=== Work instructions ===
Your task is to print all of the material verbatim.

=== Given information ===
------------------------------

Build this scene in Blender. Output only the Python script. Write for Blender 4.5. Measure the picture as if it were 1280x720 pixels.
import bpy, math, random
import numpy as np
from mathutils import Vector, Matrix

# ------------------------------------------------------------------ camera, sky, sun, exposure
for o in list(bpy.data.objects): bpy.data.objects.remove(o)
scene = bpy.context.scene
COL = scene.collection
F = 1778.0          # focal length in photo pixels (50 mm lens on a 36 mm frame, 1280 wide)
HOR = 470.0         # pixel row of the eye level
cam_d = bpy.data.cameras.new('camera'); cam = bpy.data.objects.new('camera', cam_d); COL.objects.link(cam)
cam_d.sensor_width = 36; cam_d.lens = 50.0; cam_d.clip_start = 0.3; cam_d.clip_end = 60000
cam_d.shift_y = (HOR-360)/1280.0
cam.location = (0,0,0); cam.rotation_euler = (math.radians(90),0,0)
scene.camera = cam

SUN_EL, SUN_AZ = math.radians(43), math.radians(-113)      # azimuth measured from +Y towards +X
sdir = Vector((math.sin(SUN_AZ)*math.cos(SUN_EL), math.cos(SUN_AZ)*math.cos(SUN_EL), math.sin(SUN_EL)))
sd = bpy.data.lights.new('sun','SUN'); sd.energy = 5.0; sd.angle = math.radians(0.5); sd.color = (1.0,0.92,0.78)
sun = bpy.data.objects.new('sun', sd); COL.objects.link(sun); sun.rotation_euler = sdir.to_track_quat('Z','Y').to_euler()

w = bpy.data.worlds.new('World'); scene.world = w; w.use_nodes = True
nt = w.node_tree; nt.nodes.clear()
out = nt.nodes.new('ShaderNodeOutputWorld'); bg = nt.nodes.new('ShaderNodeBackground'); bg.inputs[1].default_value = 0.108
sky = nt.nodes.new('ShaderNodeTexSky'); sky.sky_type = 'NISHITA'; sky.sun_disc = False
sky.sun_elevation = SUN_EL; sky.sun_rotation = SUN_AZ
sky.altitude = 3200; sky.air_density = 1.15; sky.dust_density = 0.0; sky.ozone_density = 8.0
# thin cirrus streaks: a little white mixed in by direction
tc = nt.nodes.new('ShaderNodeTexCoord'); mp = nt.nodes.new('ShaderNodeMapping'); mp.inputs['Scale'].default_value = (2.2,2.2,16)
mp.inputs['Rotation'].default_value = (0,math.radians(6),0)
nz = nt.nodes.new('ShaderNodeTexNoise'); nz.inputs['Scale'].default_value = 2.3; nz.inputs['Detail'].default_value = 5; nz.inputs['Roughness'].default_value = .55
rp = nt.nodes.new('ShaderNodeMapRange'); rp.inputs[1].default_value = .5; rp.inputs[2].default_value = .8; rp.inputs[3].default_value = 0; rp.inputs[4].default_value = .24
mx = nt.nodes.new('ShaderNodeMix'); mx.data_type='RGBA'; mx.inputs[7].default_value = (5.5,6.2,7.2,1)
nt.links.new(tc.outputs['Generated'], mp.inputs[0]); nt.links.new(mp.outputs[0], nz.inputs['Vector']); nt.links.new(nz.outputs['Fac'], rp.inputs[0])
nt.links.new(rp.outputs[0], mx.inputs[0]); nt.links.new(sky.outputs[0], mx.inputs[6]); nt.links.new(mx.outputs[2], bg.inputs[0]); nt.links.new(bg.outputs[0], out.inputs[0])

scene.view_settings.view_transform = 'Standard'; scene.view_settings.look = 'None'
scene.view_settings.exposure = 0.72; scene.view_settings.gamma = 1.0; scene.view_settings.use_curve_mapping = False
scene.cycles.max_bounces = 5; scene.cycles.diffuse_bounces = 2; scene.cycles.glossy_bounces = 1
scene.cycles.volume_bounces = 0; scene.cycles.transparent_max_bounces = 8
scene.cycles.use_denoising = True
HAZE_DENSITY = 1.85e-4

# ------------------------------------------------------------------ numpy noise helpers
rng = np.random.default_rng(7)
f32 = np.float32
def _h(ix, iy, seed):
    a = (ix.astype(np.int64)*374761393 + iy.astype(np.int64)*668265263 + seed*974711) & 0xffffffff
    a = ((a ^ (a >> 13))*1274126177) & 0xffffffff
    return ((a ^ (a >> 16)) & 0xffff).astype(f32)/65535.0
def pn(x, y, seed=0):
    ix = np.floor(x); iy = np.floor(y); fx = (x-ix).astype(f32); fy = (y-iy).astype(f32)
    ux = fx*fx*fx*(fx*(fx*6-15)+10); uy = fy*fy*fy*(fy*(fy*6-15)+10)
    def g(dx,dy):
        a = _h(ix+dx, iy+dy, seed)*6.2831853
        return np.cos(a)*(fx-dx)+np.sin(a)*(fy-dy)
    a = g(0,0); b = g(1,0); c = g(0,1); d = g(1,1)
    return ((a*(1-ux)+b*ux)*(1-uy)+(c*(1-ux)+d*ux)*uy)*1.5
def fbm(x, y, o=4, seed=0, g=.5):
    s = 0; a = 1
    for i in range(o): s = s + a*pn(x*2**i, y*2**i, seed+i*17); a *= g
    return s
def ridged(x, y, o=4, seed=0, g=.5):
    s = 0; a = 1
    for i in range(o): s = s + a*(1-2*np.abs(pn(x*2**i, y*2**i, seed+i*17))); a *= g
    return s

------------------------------

=== Final answer ===
Build this scene in Blender. Output only the Python script. Write for Blender 4.5. Measure the picture as if it were 1280x720 pixels.
import bpy, math, random
import numpy as np
from mathutils import Vector, Matrix

# ------------------------------------------------------------------ camera, sky, sun, exposure
for o in list(bpy.data.objects): bpy.data.objects.remove(o)
scene = bpy.context.scene
COL = scene.collection
F = 1778.0          # focal length in photo pixels (50 mm lens on a 36 mm frame, 1280 wide)
HOR = 470.0         # pixel row of the eye level
cam_d = bpy.data.cameras.new('camera'); cam = bpy.data.objects.new('camera', cam_d); COL.objects.link(cam)
cam_d.sensor_width = 36; cam_d.lens = 50.0; cam_d.clip_start = 0.3; cam_d.clip_end = 60000
cam_d.shift_y = (HOR-360)/1280.0
cam.location = (0,0,0); cam.rotation_euler = (math.radians(90),0,0)
scene.camera = cam

SUN_EL, SUN_AZ = math.radians(43), math.radians(-113)      # azimuth measured from +Y towards +X
sdir = Vector((math.sin(SUN_AZ)*math.cos(SUN_EL), math.cos(SUN_AZ)*math.cos(SUN_EL), math.sin(SUN_EL)))
sd = bpy.data.lights.new('sun','SUN'); sd.energy = 5.0; sd.angle = math.radians(0.5); sd.color = (1.0,0.92,0.78)
sun = bpy.data.objects.new('sun', sd); COL.objects.link(sun); sun.rotation_euler = sdir.to_track_quat('Z','Y').to_euler()

w = bpy.data.worlds.new('World'); scene.world = w; w.use_nodes = True
nt = w.node_tree; nt.nodes.clear()
out = nt.nodes.new('ShaderNodeOutputWorld'); bg = nt.nodes.new('ShaderNodeBackground'); bg.inputs[1].default_value = 0.108
sky = nt.nodes.new('ShaderNodeTexSky'); sky.sky_type = 'NISHITA'; sky.sun_disc = False
sky.sun_elevation = SUN_EL; sky.sun_rotation = SUN_AZ
sky.altitude = 3200; sky.air_density = 1.15; sky.dust_density = 0.0; sky.ozone_density = 8.0
# thin cirrus streaks: a little white mixed in by direction
tc = nt.nodes.new('ShaderNodeTexCoord'); mp = nt.nodes.new('ShaderNodeMapping'); mp.inputs['Scale'].default_value = (2.2,2.2,16)
mp.inputs['Rotation'].default_value = (0,math.radians(6),0)
nz = nt.nodes.new('ShaderNodeTexNoise'); nz.inputs['Scale'].default_value = 2.3; nz.inputs['Detail'].default_value = 5; nz.inputs['Roughness'].default_value = .55
rp = nt.nodes.new('ShaderNodeMapRange'); rp.inputs[1].default_value = .5; rp.inputs[2].default_value = .8; rp.inputs[3].default_value = 0; rp.inputs[4].default_value = .24
mx = nt.nodes.new('ShaderNodeMix'); mx.data_type='RGBA'; mx.inputs[7].default_value = (5.5,6.2,7.2,1)
nt.links.new(tc.outputs['Generated'], mp.inputs[0]); nt.links.new(mp.outputs[0], nz.inputs['Vector']); nt.links.new(nz.outputs['Fac'], rp.inputs[0])
nt.links.new(rp.outputs[0], mx.inputs[0]); nt.links.new(sky.outputs[0], mx.inputs[6]); nt.links.new(mx.outputs[2], bg.inputs[0]); nt.links.new(bg.outputs[0], out.inputs[0])

scene.view_settings.view_transform = 'Standard'; scene.view_settings.look = 'None'
scene.view_settings.exposure = 0.72; scene.view_settings.gamma = 1.0; scene.view_settings.use_curve_mapping = False
scene.cycles.max_bounces = 5; scene.cycles.diffuse_bounces = 2; scene.cycles.glossy_bounces = 1
scene.cycles.volume_bounces = 0; scene.cycles.transparent_max_bounces = 8
scene.cycles.use_denoising = True
HAZE_DENSITY = 1.85e-4

# ------------------------------------------------------------------ numpy noise helpers
rng = np.random.default_rng(7)
f32 = np.float32
def _h(ix, iy, seed):
    a = (ix.astype(np.int64)*374761393 + iy.astype(np.int64)*668265263 + seed*974711) & 0xffffffff
    a = ((a ^ (a >> 13))*1274126177) & 0xffffffff
    return ((a ^ (a >> 16)) & 0xffff).astype(f32)/65535.0
def pn(x, y, seed=0):
    ix = np.floor(x); iy = np.floor(y); fx = (x-ix).astype(f32); fy = (y-iy).astype(f32)
    ux = fx*fx*fx*(fx*(fx*6-15)+10); uy = fy*fy*fy*(fy*(fy*6-15)+10)
    def g(dx,dy):
        a = _h(ix+dx, iy+dy, seed)*6.2831853
        return np.cos(a)*(fx-dx)+np.sin(a)*(fy-dy)
    a = g(0,0); b = g(1,0); c = g(0,1); d = g(1,1)
    return ((a*(1-ux)+b*ux)*(1-uy)+(c*(1-ux)+d*ux)*uy)*1.5
def fbm(x, y, o=4, seed=0, g=.5):
    s = 0; a = 1
    for i in range(o): s = s + a*pn(x*2**i, y*2**i, seed+i*17); a *= g
    return s
def ridged(x, y, o=4, seed=0, g=.5):
    s = 0; a = 1
    for i in range(o): s = s + a*(1-2*np.abs(pn(x*2**i, y*2**i, seed+i*17))); a *= g
    return s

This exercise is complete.